Sunday, March 19, 2000

Democrat takes on GOP stronghold


Statehouse race poses uphill fight

BY KEVIN ALDRIDGE
The Cincinnati Enquirer

        MASON — It's easy to be skeptical about Rick Inskeep's chances of beating Republican Tom Raga for Ohio's 2nd House District seat in November.

        After all, Mr. Inskeep is a Democrat in a county that is largely Republican and where no Democrats hold office.

        Mr. Raga, a Deerfield Township trustee, spent an estimated $50,000 to fight off two well-known opponents and gain the GOP's nomination for state representative in this month's primary election. Mr. Inskeep spent $107 and ran unopposed.

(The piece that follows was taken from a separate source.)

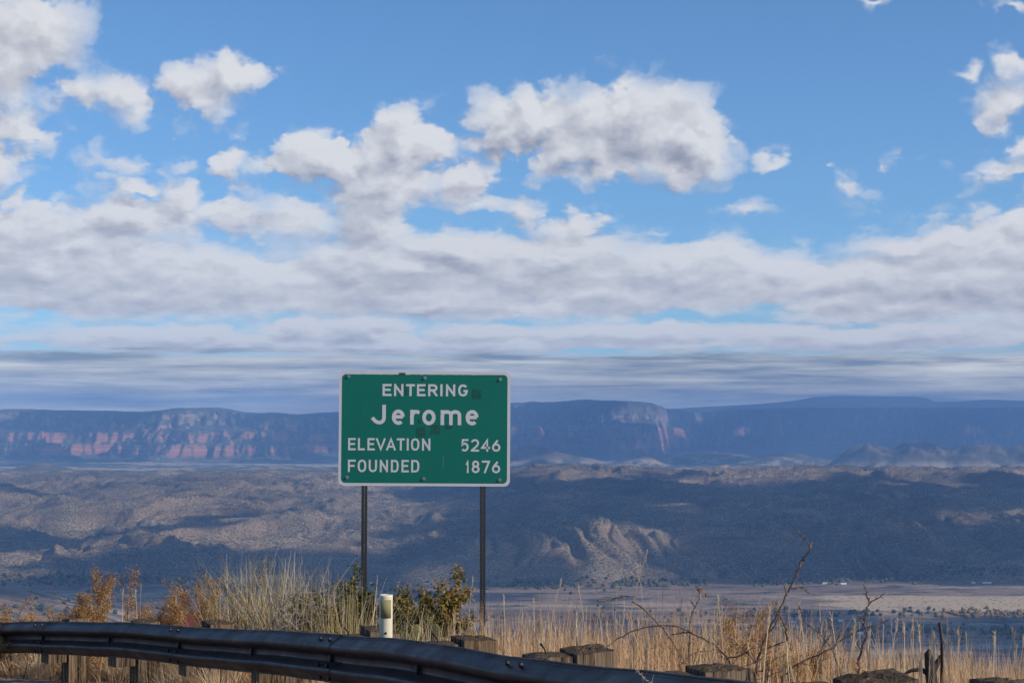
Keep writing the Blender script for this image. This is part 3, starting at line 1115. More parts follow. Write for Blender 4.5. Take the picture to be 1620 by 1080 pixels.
# strokes in a unit box: (points, closed, extend ends)
GL = {
    'E': [([(1, 1), (0, 1), (0, 0), (1, 0)], 0, 1), ([(0, .52), (.86, .52)], 0, 1)],
    'N': [([(0, 0), (0, 1)], 0, 1), ([(0, .97), (1, .03)], 0, 0), ([(1, 0), (1, 1)], 0, 1)],
    'T': [([(0, 1), (1, 1)], 0, 1), ([(.5, 1), (.5, 0)], 0, 1)],
    'R': [([(0, 0), (0, 1)], 0, 1), ([(0, 1), (.6, 1)] + arc(.6, .74, .4, .26, 90, -90, 10)[1:] + [(0, .48)], 0, 0), ([(.5, .48), (1, 0)], 0, 1)],
    'I': [([(.5, 0), (.5, 1)], 0, 1)],
    'G': [(arc(.5, .5, .5, .5, 38, 322, 24, 2.3) + [(1, .44), (.56, .44)], 0, 0)],
    'O': [(arc(.5, .5, .5, .5, 0, 360, 30, 2.5)[:-1], 1, 0)],
    'V': [([(0, 1), (.5, 0), (1, 1)], 0, 1)],
    'A': [([(0, 0), (.5, 1), (1, 0)], 0, 1), ([(.2, .27), (.8, .27)], 0, 0)],
    'L': [([(0, 1), (0, 0), (1, 0)], 0, 1)],
    'F': [([(1, 1), (0, 1), (0, 0)], 0, 1), ([(0, .5), (.82, .5)], 0, 1)],
    'U': [([(0, 1), (0, .34)] + arc(.5, .34, .5, .34, 180, 360, 16, 2.2)[1:] + [(1, 1)], 0, 1)],
    'D': [([(0, 0), (0, 1), (.5, 1)] + arc(.5, .5, .5, .5, 90, -90, 20, 2.6)[1:], 1, 0)],
    '5': [([(.92, 1), (.16, 1), (.06, .54)] + arc(.48, .33, .52, .33, 128, -140, 18), 0, 0), ([(.80, 1), (.96, 1)], 0, 1)],
    '2': [(arc(.5, .72, .5, .28, 165, -22, 14) + [(.80, .44), (.02, .02)], 0, 0), ([(0, 0), (1, 0)], 0, 1)],
    '4': [([(.72, 0), (.72, 1), (0, .27), (1, .27)], 0, 1)],
    '6': [(arc(.5, .30, .5, .30, 0, 360, 24)[:-1], 1, 0), ([(.74, 1), (.30, .66), (.10, .50), (.01, .32)], 0, 0)],
    '1': [([(.0, .76), (.72, 1.0), (.72, 0)], 0, 1)],
    '8': [(arc(.5, .765, .43, .235, 0, 360, 22)[:-1], 1, 0), (arc(.5, .265, .5, .265, 0, 360, 22)[:-1], 1, 0)],
    '7': [([(0, 1), (1, 1), (.34, 0)], 0, 1)],
    'J': [([(1, 1), (1, .30)] + arc(.58, .30, .42, .30, 0, -90, 10)[1:] + [(.40, .02), (.18, .10), (.03, .22)], 0, 1)],
    'e': [([(.04, .53), (1, .53)], 0, 0), ([(1, .53)] + arc(.5, .5, .5, .5, 8, 312, 26), 0, 0)],
    'r': [([(0, 0), (0, 1)], 0, 1), ([(0, .58), (.16, .82), (.44, .98), (.72, 1.0), (1.0, .96)], 0, 1)],
    'o': [(arc(.5, .5, .5, .5, 0, 360, 28)[:-1], 1, 0)],
    'm': [([(0, 0), (0, 1)], 0, 1), (arc(.25, .70, .25, .30, 170, 0, 12, 2.2) + [(.5, 0)], 0, 2), (arc(.75, .70, .25, .30, 170, 0, 12, 2.2) + [(1, 0)], 0, 2)],
}


def stroke_strip(pts, w, closed):
    P = [Vector((p[0], p[1])) for p in pts]
    n = len(P)
    L, Rr = [], []
    for i in range(n):
        a = P[(i - 1) % n] if (closed or i > 0) else None
        b = P[(i + 1) % n] if (closed or i < n - 1) else None
        d0 = (P[i] - a).normalized() if a is not None else (b - P[i]).normalized()
        d1 = (b - P[i]).normalized() if b is not None else d0
        n0, n1 = Vector((-d0.y, d0.x)), Vector((-d1.y, d1.x))
        m = (n0 + n1)
        m = m.normalized() if m.length > 1e-4 else n0
        k = min(1 / max(m.dot(n0), .3), 2.2)
        L.append(P[i] + m * w / 2 * k)
        Rr.append(P[i] - m * w / 2 * k)
    return L, Rr


def letter_mesh(ch, x0, x1, z0, z1, w):
    """One raised letter filling the box x0..x1, z0..z1 with stroke width w."""
    bm = bmesh.new()
    for si, (pts, closed, ext) in enumerate(GL[ch]):
        W, H = (x1 - x0 - w), (z1 - z0 - w)
        Q = [Vector((x0 + w / 2 + p[0] * W, z0 + w / 2 + p[1] * H)) for p in pts]
        if not closed and ext:
            if ext == 1:
                Q[0] = Q[0] + (Q[0] - Q[1]).normalized() * w / 2
            Q[-1] = Q[-1] + (Q[-1] - Q[-2]).normalized() * w / 2
        L, Rr = stroke_strip(Q, w, closed)
        yf, yb = -.0060 - .0004 * si, -.0042
        n = len(Q)
        vf = [(bm.verts.new((l.x, yf, l.y)), bm.verts.new((r.x, yf, r.y))) for l, r in zip(L, Rr)]
        vb = [(bm.verts.new((l.x, yb, l.y)), bm.verts.new((r.x, yb, r.y))) for l, r in zip(L, Rr)]
        for i in range(n if closed else n - 1):
            j = (i + 1) % n
            bm.faces.new((vf[i][0], vf[j][0], vf[j][1], vf[i][1]))
            bm.faces.new((vf[i][0], vb[i][0], vb[j][0], vf[j][0]))
            bm.faces.new((vf[i][1], vf[j][1], vb[j][1], vb[i][1]))
    bmesh.ops.recalc_face_normals(bm, faces=bm.faces)
    me = bpy.data.meshes.new('letter')
    bm.to_mesh(me)
    bm.free()
    return me


def perforated_post(name, w, z0, z1, pitch=.0254, hole=.0135):
    """Square tube with a row of holes down the middle of each face."""
    V, F = [], []

    def quad(a, b, c, d):
        k = len(V)
        V.extend([a, b, c, d])
        F.append((k, k + 1, k + 2, k + 3))
    h, hw = w / 2, hole / 2
    n = int((z1 - z0) / pitch)
    for face in range(4):
        ca, sa = math.cos(face * math.pi / 2), math.sin(face * math.pi / 2)

        def T(x, y, z):
            return (x * ca - y * sa, x * sa + y * ca, z)
        quad(T(-h, -h, z0), T(-hw, -h, z0), T(-hw, -h, z1), T(-h, -h, z1))
        quad(T(hw, -h, z0), T(h, -h, z0), T(h, -h, z1), T(hw, -h, z1))
        for i in range(n + 1):
            a = z0 + i * pitch + hole
            b = min(z0 + (i + 1) * pitch, z1)
            if a < b:
                quad(T(-hw, -h, a), T(hw, -h, a), T(hw, -h, b), T(-hw, -h, b))
    quad((-h, -h, z1), (h, -h, z1), (h, h, z1), (-h, h, z1))
    return np_mesh(name, np.array(V), np.array(F))


def build_sign():
    ground = float(gz(SIGN_C.x, SIGN_Y))
    t = thing('road_sign', 'green town limit sign lettered ENTERING Jerome on two perforated posts', 'road sign', (SIGN_C.x, SIGN_Y, ground))
    dz = SIGN_C.z - ground
    panel = link('sign_panel', slab('sign_panel', round_rect(SW, SH, .062), -.0024, .0024), m_white, t)
    panel.location = (0, 0, dz)
    panel.rotation_euler = (0, R(.32), 0)
    bw = .031
    pts = round_rect(SW - 2 * bw, SH - 2 * bw, .045)
    rng = random.Random(4)
    out = []
    x = pts[8][0] if False else None
    # ragged upper edge where the green film has shrunk back
    top = [p for p in pts]
    for i, p in enumerate(top):
        out.append(p)
        if i == 8:
            xa, xb = p[0], top[9][0]
            n = 120
            for k in range(1, n):
                u = k / n
                j = -.007 * max(0, rng.random() - .45) if u > .06 and rng.random() < .6 else -.001 * rng.random()
                out.append((xa + (xb - xa) * u, p[1] + j))
    link('green_sheet', slab('green_sheet', out, -.0042, -.0028), m_green, panel)
    rows = [
        ('ENTERING', 182 + 2, 275 + 2, 17, [(416, 486), (505, 578), (598, 668), (683, 750), (770, 842), (862, 884), (908, 980), (1003, 1078)]),
        ('ELEVATION', 604, 698, 15, [(153, 212), (229, 283), (303, 360), (369, 443), (448, 522), (530, 592), (606, 624), (640, 705), (726, 790)]),
        ('5246', 607, 703, 15, [(1027, 1087), (1104, 1168), (1184, 1254), (1268, 1333)]),
        ('FOUNDED', 771, 866, 15, [(153, 213), (229, 295), (314, 378), (400, 463), (486, 546), (568, 625), (643, 706)]),
        ('1876', 773, 869, 15, [(1066, 1092), (1112, 1173), (1190, 1253), (1268, 1333)]),
    ]
    for word, ya, yb, w, xs in rows:
        for ch, (a, b) in zip(word, xs):
            xa, zb = Z2(a, yb)
            xb, za = Z2(b, ya)
            link('letter', letter_mesh(ch, xa, xb, zb, za, w * ZK), m_white, panel)
    for ch, a, b, ya, yb in (('J', 331, 443, 345, 497), ('e', 490, 590, 381, 500), ('r', 632, 704, 383, 497), ('o', 726, 829, 382, 501), ('m', 868, 1028, 384, 500), ('e', 1062, 1163, 382, 501)):
        xa, zb = Z2(a, yb)
        xb, za = Z2(b, ya)
        link('letter', letter_mesh(ch, xa, xb, zb, za, 27.5 * ZK), m_white, panel)
    for a, ya, b, yb in ((1110, 222, 1183, 296), (582, 202, 608, 274), (692, 456, 722, 490), (678, 520, 751, 597), (792, 497, 864, 571), (905, 499, 956, 531), (543, 96, 592, 117), (750, 190, 772, 222)):
        xa, zb = Z2(a, yb)
        xb, za = Z2(b, ya)
        link('patch', slab('patch', [(xa, zb), (xb, zb), (xb, za), (xa, za)], -.0050, -.0040), m_patch, panel)
    xa, za = Z2(891, 740)
    link('scratch', slab('scratch', [(xa - .002, za - .13), (xa + .001, za - .13), (xa + .002, za), (xa - .001, za)], -.0048, -.0040), m_alu, panel)
    bm_ = bolt_mesh('bolt', .013, .014, 8, washer=.019)
    for zx, zy in ((153, 127), (745, 136), (1330, 144), (148, 908), (742, 915), (1330, 921)):
        x, z = Z2(zx, zy)
        o = link('bolt', bm_, m_alu, panel)
        o.location = (x, -.004, z)
    for px in (575.8, 763.4):
        x = at(px, 800, SIGN_Y).x - SIGN_C.x
        gl = float(gz(SIGN_C.x + x, SIGN_Y + .04))
        o = link('post', perforated_post('post', .060, gl - ground - .3, dz + SH / 2 - .04), m_post, t)
        o.location = (x, .036, 0)
        o.rotation_euler = (0, R(.05), 0)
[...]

        In Warren County, the Republican primary election has traditionally decided the next round of elected officials. With Democratic voters scarce — fewer than 6,000 registered— the GOP has controlled politics in Warren County for decades.

        Mr. Inskeep said he is not worried about being overwhelmed by the sheer numbers of the Republican party, which boasts more than 20,000 registered voters. He said ultimately the election will be decided by the county's 60,000-plus nonpartisan voters.

        “I'll put it to you this way: My odds are 50-50,” said Mr. Inskeep, 42, a Mason resident and community activist who has run unsuccessfully for Mason City Council and Ohio's 7th District Senate seat..

        Mr. Inskeep and Mr. Raga are running to succeed state Rep. George Terwilleger, R-Hamilton Township, who cannot run because of term limits.

        “If a candidate has an "R,' it doesn't matter if he's breathing,” Earl Sizemore, Warren County's Democratic Party chairman, said in a January interview with the Enquirer. “I won't say anything's impossible, but it would be hard” to win a race.

        Mr. Raga, 34, who won handily over Mason Councilwoman Betty Davis and Clearcreek Township Trustee Ed Wade March 7, refused to buy into the notion that this will be a less stressful election than the primary.

        “I'm going to run a full-out campaign,” said Mr. Raga.

        “It would be easy to sit back and not campaign because of the strength of the party, but that's not my style,” he said.

        Mr. Inskeep said he won't deviate from his campaign strategy, either.

        “I'm not looking at beating Tom Raga,” said Mr. Inskeep. “I'm looking at putting the issues out on the table that I think are important.”